WORK TO DO
From the first line of the data below, repeat each line exactly until you reach the line with "from mathutils import Vector, Matrix, Euler"; include that line too.

○ ○ ○

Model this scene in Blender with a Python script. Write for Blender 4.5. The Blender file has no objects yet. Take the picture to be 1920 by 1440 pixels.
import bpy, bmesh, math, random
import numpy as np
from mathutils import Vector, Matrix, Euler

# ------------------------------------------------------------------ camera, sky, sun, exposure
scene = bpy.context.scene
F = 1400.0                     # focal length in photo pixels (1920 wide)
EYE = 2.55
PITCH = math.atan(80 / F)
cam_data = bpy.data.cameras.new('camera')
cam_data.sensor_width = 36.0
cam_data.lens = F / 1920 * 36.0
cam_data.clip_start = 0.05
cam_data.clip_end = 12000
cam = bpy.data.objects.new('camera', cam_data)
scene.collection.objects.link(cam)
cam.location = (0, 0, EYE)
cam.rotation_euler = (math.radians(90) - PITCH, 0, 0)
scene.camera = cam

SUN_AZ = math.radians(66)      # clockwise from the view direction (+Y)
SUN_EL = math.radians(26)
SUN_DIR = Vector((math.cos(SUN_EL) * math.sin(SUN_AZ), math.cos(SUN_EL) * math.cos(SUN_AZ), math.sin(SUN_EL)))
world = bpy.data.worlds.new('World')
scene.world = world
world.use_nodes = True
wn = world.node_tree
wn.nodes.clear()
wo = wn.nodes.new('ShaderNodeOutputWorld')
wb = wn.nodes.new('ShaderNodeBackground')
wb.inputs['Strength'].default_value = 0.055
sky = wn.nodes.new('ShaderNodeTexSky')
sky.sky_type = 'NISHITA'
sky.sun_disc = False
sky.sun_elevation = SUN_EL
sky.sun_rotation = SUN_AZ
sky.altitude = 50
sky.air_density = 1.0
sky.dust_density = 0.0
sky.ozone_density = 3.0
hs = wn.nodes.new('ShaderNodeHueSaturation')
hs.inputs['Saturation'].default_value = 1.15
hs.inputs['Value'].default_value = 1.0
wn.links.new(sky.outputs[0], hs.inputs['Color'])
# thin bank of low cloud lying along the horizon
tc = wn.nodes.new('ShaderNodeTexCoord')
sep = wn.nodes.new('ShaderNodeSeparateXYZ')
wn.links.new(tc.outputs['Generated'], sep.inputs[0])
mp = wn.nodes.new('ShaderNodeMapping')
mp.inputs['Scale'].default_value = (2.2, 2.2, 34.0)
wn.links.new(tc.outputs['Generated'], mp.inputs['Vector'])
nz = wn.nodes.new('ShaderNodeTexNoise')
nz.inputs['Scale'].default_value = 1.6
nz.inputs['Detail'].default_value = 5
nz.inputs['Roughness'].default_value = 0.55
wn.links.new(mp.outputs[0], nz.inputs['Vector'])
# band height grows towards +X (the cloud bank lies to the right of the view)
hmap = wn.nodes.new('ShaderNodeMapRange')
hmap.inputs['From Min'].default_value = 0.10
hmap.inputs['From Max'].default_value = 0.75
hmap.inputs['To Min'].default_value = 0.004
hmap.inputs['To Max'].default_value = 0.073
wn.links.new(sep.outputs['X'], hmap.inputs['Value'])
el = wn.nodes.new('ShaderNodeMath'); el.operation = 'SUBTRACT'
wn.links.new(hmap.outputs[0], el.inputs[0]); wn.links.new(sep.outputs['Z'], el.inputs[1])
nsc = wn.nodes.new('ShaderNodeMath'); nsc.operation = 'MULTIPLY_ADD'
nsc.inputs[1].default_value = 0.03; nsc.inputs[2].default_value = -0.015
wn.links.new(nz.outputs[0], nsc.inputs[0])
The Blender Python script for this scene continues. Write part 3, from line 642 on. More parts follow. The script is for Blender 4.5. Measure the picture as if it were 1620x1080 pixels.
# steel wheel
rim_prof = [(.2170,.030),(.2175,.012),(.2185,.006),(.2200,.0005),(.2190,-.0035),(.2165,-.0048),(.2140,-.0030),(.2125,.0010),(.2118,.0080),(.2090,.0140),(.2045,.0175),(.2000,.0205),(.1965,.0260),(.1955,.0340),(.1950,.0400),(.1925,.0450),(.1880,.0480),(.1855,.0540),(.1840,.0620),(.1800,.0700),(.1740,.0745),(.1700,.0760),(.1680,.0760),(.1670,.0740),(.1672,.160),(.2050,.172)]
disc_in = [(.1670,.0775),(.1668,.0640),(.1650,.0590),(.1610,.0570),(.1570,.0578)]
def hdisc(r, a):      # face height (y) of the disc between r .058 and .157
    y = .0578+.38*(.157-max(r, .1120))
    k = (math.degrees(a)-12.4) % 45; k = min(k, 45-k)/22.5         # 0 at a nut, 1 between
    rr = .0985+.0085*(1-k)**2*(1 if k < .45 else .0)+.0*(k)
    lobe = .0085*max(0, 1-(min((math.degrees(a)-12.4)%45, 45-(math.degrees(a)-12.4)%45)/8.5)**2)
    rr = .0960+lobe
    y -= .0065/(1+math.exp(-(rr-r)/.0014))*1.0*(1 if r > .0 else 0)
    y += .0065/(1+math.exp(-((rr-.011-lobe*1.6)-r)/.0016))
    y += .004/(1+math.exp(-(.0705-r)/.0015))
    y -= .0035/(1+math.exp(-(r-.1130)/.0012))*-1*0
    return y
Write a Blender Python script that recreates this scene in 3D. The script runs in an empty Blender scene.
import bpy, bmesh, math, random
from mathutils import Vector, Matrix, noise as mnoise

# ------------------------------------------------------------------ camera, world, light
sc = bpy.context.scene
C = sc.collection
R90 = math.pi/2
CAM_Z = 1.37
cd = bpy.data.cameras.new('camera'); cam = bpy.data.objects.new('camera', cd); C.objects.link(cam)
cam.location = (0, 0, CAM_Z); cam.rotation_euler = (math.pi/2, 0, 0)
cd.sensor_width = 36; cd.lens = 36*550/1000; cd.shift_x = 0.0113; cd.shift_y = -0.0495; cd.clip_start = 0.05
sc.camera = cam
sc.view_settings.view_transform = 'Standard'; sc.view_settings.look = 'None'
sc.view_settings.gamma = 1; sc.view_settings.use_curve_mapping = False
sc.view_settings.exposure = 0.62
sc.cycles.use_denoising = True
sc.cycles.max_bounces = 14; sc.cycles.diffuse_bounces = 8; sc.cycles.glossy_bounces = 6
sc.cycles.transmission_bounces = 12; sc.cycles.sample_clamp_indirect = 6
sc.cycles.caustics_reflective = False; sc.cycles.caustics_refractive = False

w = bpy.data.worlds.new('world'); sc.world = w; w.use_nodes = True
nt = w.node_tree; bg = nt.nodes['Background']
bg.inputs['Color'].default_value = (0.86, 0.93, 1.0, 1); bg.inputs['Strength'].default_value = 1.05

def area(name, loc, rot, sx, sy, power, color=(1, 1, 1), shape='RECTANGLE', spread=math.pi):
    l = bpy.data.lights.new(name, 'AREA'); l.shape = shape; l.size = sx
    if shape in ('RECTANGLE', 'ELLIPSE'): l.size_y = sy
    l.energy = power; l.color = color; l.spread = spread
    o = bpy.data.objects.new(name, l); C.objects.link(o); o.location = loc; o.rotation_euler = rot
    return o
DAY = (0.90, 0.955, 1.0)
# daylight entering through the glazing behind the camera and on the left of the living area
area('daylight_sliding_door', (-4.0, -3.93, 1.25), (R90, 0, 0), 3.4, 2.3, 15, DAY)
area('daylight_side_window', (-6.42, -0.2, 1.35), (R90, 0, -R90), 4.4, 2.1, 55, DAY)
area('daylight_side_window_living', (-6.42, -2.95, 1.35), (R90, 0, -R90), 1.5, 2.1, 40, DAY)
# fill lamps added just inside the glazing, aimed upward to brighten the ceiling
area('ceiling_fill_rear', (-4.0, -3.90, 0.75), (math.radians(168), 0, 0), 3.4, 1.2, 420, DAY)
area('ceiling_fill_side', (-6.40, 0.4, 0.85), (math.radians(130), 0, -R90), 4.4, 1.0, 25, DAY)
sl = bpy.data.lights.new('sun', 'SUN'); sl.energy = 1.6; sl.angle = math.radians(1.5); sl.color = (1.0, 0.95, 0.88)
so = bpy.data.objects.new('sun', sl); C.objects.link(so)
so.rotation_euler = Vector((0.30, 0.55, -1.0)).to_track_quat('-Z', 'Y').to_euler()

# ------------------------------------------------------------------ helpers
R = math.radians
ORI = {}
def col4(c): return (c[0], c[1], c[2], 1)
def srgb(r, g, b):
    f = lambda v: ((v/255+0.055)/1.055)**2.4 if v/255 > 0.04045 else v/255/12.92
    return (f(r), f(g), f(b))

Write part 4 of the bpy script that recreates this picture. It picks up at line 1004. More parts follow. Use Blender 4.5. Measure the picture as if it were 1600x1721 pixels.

○ ○ ○

RESULT OF THIS TASK
Model this scene in Blender with a Python script. Write for Blender 4.5. The Blender file has no objects yet. Take the picture to be 1920 by 1440 pixels.
import bpy, bmesh, math, random
import numpy as np
from mathutils import Vector, Matrix, Euler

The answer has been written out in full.